Ayer, salí a caminar, en un horario tranquilo y con poca gente, por suerte con Pablo, porque me tienen que convencer entre varias personas para que lo haga, digo por suerte, porque un tipo que venía en bicicleta a mil, me la tiró encima y me gritó ¡CORRETE! De una manera muy violenta. Quien conoce el parque Saavedra en la parte de García del Río, sabe que la zona que hay para transitar alcanza para dos y cuando personas y bicicletas se cruzan, hay un cordial intercambio de espacios para que pasemos todos y podamos disfrutar del paseo. Pablo llegó a putearlo un poco mientras al hombre no le daban las piernas para pedalear. Le pregunté si ahora entendía las razones por las que no quiero salir, la gente está más agresiva que de costumbre y no es la primera vez que pasa: el otro día un vecino paró el ascensor y me dijo de todo porque estaba recibiendo al envío del supermercado con la puerta abierta.
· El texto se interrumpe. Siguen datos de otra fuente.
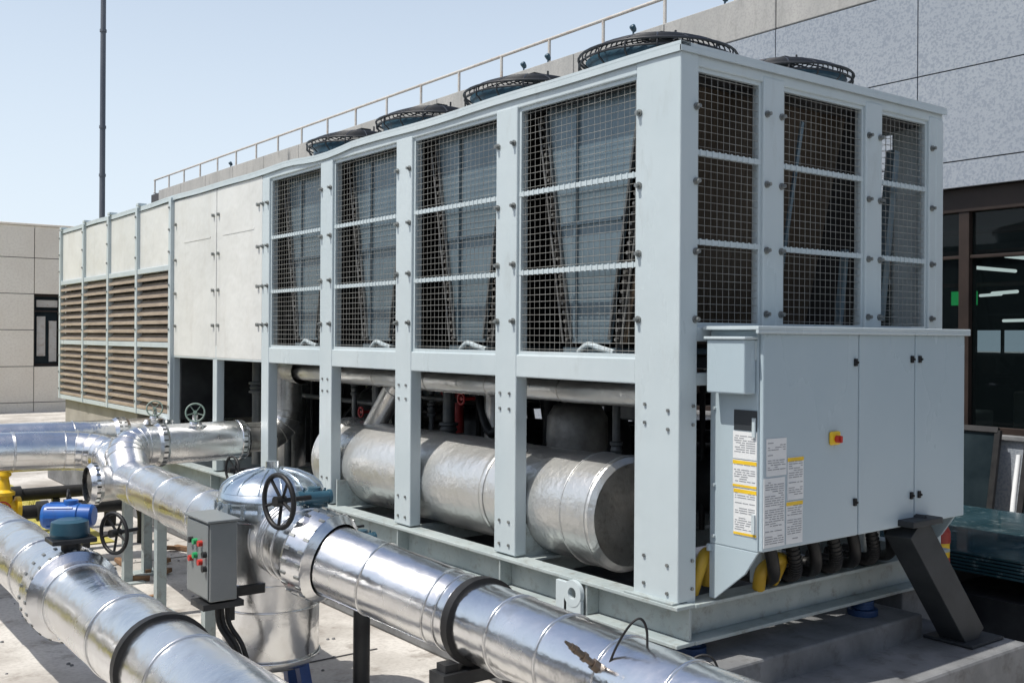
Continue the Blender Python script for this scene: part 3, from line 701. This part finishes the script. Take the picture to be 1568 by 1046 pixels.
f.obj('window_frames',framebr,ob,.004)
f=MB(); f.box(XB+.17,XB+.18,-11,25,.96,2.93); f.obj('window_panes',winglass,ob)
rm=mat('room_dark',(.05,.055,.06),(.09,.09,.09),rough=.8)
f=MB(); f.box(XB+.3,XB+15,-11,24.7,.0,.02); xw=XB+9
f.box(xw,xw+.1,-11,5.9,0,3.2); f.box(xw,xw+.1,7.9,24.7,0,3.2); f.box(xw,xw+.1,5.9,7.9,0,1.52); f.box(xw,xw+.1,5.9,7.9,1.92,3.2)
for y in(6.3,6.8,7.3): f.box(xw+.02,xw+.08,y,y+.04,1.52,1.92)
f.obj('room_shell',rm,ob)
f=MB()
for i in range(10): f.cyl((XB+1.5+(i%3)*1.6,-2+i*1.3,2.75),(XB+2.7+(i%3)*1.6,-2+i*1.3,2.75),.025,n=8)
for (x,y,z) in((1.6,2.3,2.25),(3.2,3.3,2.3),(3.0,2.9,1.98)): f.cyl((XB+x,y,z),(XB+x+.25,y+.4,z),.018,n=8)
f.obj('tube_lights',tube_l,ob)
f=MB()
for z in(2.60,2.82): f.box(XB+1.1,XB+1.18,-8,24,z,z+.06)
f.box(XB+1.3,XB+1.36,-8,24,2.30,2.34)
for i in range(8): f.box(XB+2,XB+2.05,-4+i*1.9,-3.95+i*1.9,.0,2.9)
f.obj('room_beams',mat('beam_red',(.30,.08,.06),rough=.6),ob)
f=MB(); f.box(XB+1.0,XB+1.04,2.42,2.68,2.10,2.24); f.obj('exit_sign',exit_l,ob)
f=MB()
random.seed(21)
for i in range(26):
    x=XB+random.uniform(.5,3.4); y=-3+i*.45; f.box(x,x+random.uniform(.2,.8),y,y+random.uniform(.15,.5),.02,random.uniform(.9,1.55))
f.obj('room_furniture',mat('furn',(.34,.25,.18),(.60,.55,.5),rough=.6,nscale=1),ob,.02)
rl=empty('rooftop_railing'); f=MB()
for i in range(-4,17):
    y=7.04+1.12*i; f.cyl((XB+.12,y,5.55),(XB+.12,y,5.90),.022,n=8); f.box(XB+.08,XB+.16,y-.04,y+.04,5.55,5.565)
f.cyl((XB+.12,2.4,5.91),(XB+.12,25,5.91),.024,n=8); f.obj('rails',railm,rl)
for y in(6.4,8.1,8.65,4.9,19.5):
    l_=empty('parapet_lamp'); f=MB(); z=5.555
    f.cyl((XB+.05,y,z),(XB+.05,y,z+.05),.012,n=8); f.lathe((XB+.05,y,z+.08),(-.5,0,.6),[(0,-.05),(.02,-.045),(.035,-.02),(.04,.03),(.032,.045),(0,.04)],16); f.obj('head',darkb,l_)
# ------------------------------------------------------------------ left building
lb=empty('stone_clad_building'); YB=22; f=MB()
xs=[2.27+1.35*i for i in range(-20,5)]; zs=[-.6,.21,1.02,1.84,2.65,3.46,4.18]
for i in range(len(xs)-1):
    for j in range(len(zs)-1):
        if i==20 and 1<j<4: 
            f.box(xs[i]+.58,xs[i+1]-.008,YB,YB+.05,zs[j]+.008,zs[j+1]-.008); continue
        f.box(xs[i]+.008,xs[i+1]-.008,YB,YB+.05,max(0,zs[j]+.008),zs[j+1]-.008)
f.obj('cladding',cream,lb)
f=MB(); f.box(xs[0],2.26,YB+.04,YB+8,0,4.14); f.box(2.9,xs[-1],YB+.04,YB+8,0,4.14); f.box(2.26,2.9,YB+.4,YB+8,0,4.14); f.box(2.26,2.9,YB+.04,YB+.4,0,1.02);f.box(2.26,2.9,YB+.04,YB+.4,2.66,4.14); f.obj('core',joint,lb)
f=MB(); f.box(2.28,2.85,YB+.2,YB+.22,1.03,2.64); f.obj('window_pane',darkpane,lb)
f=MB(); f.box(2.27,2.31,YB+.12,YB+.2,1.03,2.65); f.box(2.81,2.85,YB+.12,YB+.2,1.03,2.65); f.box(2.31,2.81,YB+.12,YB+.2,2.25,2.29); f.box(2.31,2.81,YB+.12,YB+.2,1.03,1.08);f.box(2.31,2.81,YB+.12,YB+.2,2.60,2.65); f.obj('window_frame',framebr,lb)
f=MB(); f.box(2.36,2.54,YB+.15,YB+.19,1.25,2.15); f.box(2.62,2.78,YB+.15,YB+.19,1.12,2.05); f.box(2.35,2.8,YB+.15,YB+.19,2.36,2.52); f.obj('window_equipment',railm,lb)
f=MB(); f.box(xs[0],xs[-1],YB-.03,YB+.3,4.18,4.23); f.obj('coping',cream,lb,.01)
lp_=empty('lamp_pole'); f=MB(); f.cyl((2.35,17,0),(2.35,17,12),.055,.045,n=18); f.cyl((2.35,17,0),(2.35,17,.25),.10,n=18); f.box(2.2,2.5,16.85,17.15,0,.03); f.beam((2.35,17,11.9),(1.4,16.8,12.1),.05,.05); f.box(1.1,1.5,16.7,16.9,12.05,12.15)
for z in(2.5,4.7,5.6,7.4): f.cyl((2.35,17,z),(2.35,17,z+.05),.062,n=18)
f.obj('mast',polem,lp_)
f=MB(); f.box(.04,1.98,7.4,10.15,.26,.975); f.obj('concrete_support_wall',mat('support_conc',(.26,.245,.22),(.34,.32,.29),rough=.8,nscale=3),None,.01)
bw=empty('added_reflection_wall'); wm=mat('reflection_wall_dark',(.07,.07,.07),(.11,.105,.10),rough=.85,nscale=1)  # unseen wall added so the pipe cladding reflects dark bands
f=MB()
for i in range(9): f.box(-8.25,-8.0,-14+3*i,-14+3*i+2.98,0,2.9)
for i in range(5): f.box(-8+3*i,-8+3*i+2.98,-10.25,-10,0,2.9)
f.obj('panels',wm,bw,.01); f=MB(); f.box(-8.3,-7.95,-14,13,2.902,2.97); f.obj('coping',plin,bw,.005)
# ------------------------------------------------------------------ right yard objects
s=empty('glass_sheet_stack')
f=MB()
for i in range(6): f.box(2.55+.01*i,4.3-.012*i,-.5+.01*i,1.15-.008*i,.40+i*.018,.412+i*.018)
f.obj('sheets',sheetglass,s)
f=MB()
for y in(-.35,.3,.95): f.box(2.5,4.35,y-.04,y+.04,.30,.395); 
for x in(2.6,4.2):
    for y in(-.35,.95): f.box(x-.04,x+.04,y-.039,y+.039,0,.299)
f.box(2.50,4.34,-.52,-.505,.29,.40); f.box(2.52,4.3,-.3,.9,.05,.28)
f.obj('rack',dark,s)
for (y0,y1,h_,m_) in((1.62,2.25,.95,darkpane),(.75,1.36,.84,darkpane)):
    w=empty('leaning_glazed_panel'); f=MB(); xb,xt=5.55,5.74
    f.add([(xb,y0,.02),(xb,y1,.02),(xt,y1,h_),(xt,y0,h_)],[(0,1,2,3)]); f.obj('pane',m_,w)
    f=MB(); 
    for p0,p1 in(((xb,y0,.02),(xb,y1,.02)),((xt,y0,h_),(xt,y1,h_)),((xb,y0,.02),(xt,y0,h_)),((xb,y1,.02),(xt,y1,h_))): f.beam(p0,p1,.05,.04,up=(-.9,0,.4))
    f.obj('frame',black,w)
w=empty('white_conduit'); f=MB(); f.tube(cat([(5.55,1.40,0),(5.6,1.42,.3),(5.74,1.44,.75)]),.022,10); f.obj('tube',paper,w)
w=empty('warning_bollard'); f=MB(); f.lathe((2.20,.10,.0),(0,0,1),[(.05,0),(.05,.62)],20); f.obj('post',yellow,w); f=MB(); f.lathe((2.20,.10,.0),(0,0,1),[(.054,.62),(.054,.68),(.04,.71),(0,.72)],20,True); f.lathe((2.20,.10,.0),(0,0,1),[(.052,.45),(.052,.54)],20); f.obj('red_cap',mat('red_dull',(.30,.03,.02),rough=.5),w)
d=empty('wood_scraps'); f=MB()
random.seed(11)
for i in range(16):
    x=random.uniform(-1.3,-.2); y=random.uniform(3.3,5.2); a=random.uniform(0,3.1); L=random.uniform(.05,.25)
    f.beam((x,y,.02),(x+math.cos(a)*L,y+math.sin(a)*L,.03),.04,.03)
f.obj('pieces',wood,d)
d=empty('ground_litter'); f=MB()
for i in range(260):
    x=random.uniform(-4.5,-.2); y=random.uniform(-.5,5.6); r_=random.uniform(.004,.014)
    f.lathe((x,y,r_*.4),(0,0,1),[(r_,-r_*.4),(r_*.8,r_*.3),(0,r_*.5)],5)
f.obj('pebbles',plin,d)
w=empty('red_plastic_cap'); f=MB(); f.lathe((-1.55,1.75,0),(0,0,1),[(.05,0),(.05,.06),(.035,.075),(.03,.11),(0,.11)],16,True); f.obj('cap',red,w)
# ------------------------------------------------------------------ light + camera
el=math.radians(62); sd=V((-.52,.10,0)).normalized()*math.cos(el)+V((0,0,math.sin(el)))
sun=bpy.data.lights.new('sun','SUN'); sun.energy=4.9; sun.angle=math.radians(.5); sun.color=(1,.955,.88)
so=bpy.data.objects.new('sun',sun); scene.collection.objects.link(so); so.rotation_euler=sd.to_track_quat('Z','Y').to_euler(); so.location=(-10,0,20)
wd=bpy.data.worlds.new('World'); scene.world=wd; wd.use_nodes=True; nt=wd.node_tree; N=nt.nodes; Lk=nt.links
sky=N.new('ShaderNodeTexSky'); sky.sky_type='NISHITA'; sky.sun_disc=False; sky.sun_elevation=el; sky.sun_rotation=math.atan2(sd.x,sd.y)%(2*math.pi)
sky.air_density=1.0; sky.dust_density=2.0; sky.ozone_density=1.2
tc=N.new('ShaderNodeTexCoord'); sp=N.new('ShaderNodeSeparateXYZ'); Lk.new(tc.outputs['Generated'],sp.inputs[0])
mr=N.new('ShaderNodeMapRange'); mr.inputs[1].default_value=0.0; mr.inputs[2].default_value=.70; mr.inputs[3].default_value=.97; mr.inputs[4].default_value=.0
Lk.new(sp.outputs['Z'],mr.inputs[0])
cr=N.new('ShaderNodeMixRGB'); cr.inputs['Color2'].default_value=(6.1,6.85,7.6,1); Lk.new(mr.outputs[0],cr.inputs['Fac']); Lk.new(sky.outputs[0],cr.inputs['Color1'])
bg=N['Background']; bg.inputs['Strength'].default_value=.14; Lk.new(cr.outputs[0],bg.inputs['Color'])
cam=bpy.data.cameras.new('camera'); co=bpy.data.objects.new('camera',cam); scene.collection.objects.link(co); scene.camera=co
cam.sensor_width=36; cam.lens=36.3; cam.shift_y=-.0045; cam.clip_end=1000; cam.clip_start=.05
co.matrix_world=Matrix.Translation((-3.196,-3.049,1.75))@Matrix.Rotation(math.radians(-37.15),4,'Z')@Matrix.Rotation(math.radians(90),4,'X')@Matrix.Rotation(math.radians(.35),4,'Z')
scene.view_settings.view_transform='Standard'; scene.view_settings.look='None'; scene.view_settings.exposure=0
Pablo me miró, me abrazó y me insistió en seguir caminando un poco, aunque yo sabía que él estaba explotado de calentura, y yo con mis taquicardias, dije que bueno, que sigamos, y cambiamos de tema con la garganta interrumpiendo con ese vibrato peculiar que deja expuestas las broncas, hasta que le dije que ya estaba bien, que quería estar en casa y pegamos la vuelta. Deben haber sido unos 50 metros los que hicimos cuando lo volvimos a cruzar al señor horrible y escuchamos que un policía hablaba por su radio de que había denunciado un incidente menor y que ya había pasado. Así que al violento no sólo le pareció que estuvo bien, sino que nos quiso denunciar. 

No pasó nada más ni con la poli ni con el idiota, y nos volvimos a casa a seguir viendo Lost, pero hoy me desperté pensando en eso de ser porteña, de lo mucho que quiero a esta ciudad, contra lo agresivos que son algunos de mis conciudadanos que, en medio de una emergencia sanitaria, se vuelven más violentos, más egoístas, y más mezquinos que de costumbre. Y me pregunto, porqué será tan difícil lograr convivir con amor y empatía, o al menos con respeto hacia el otro, en esta preciosa, turbulenta y castigada ciudad.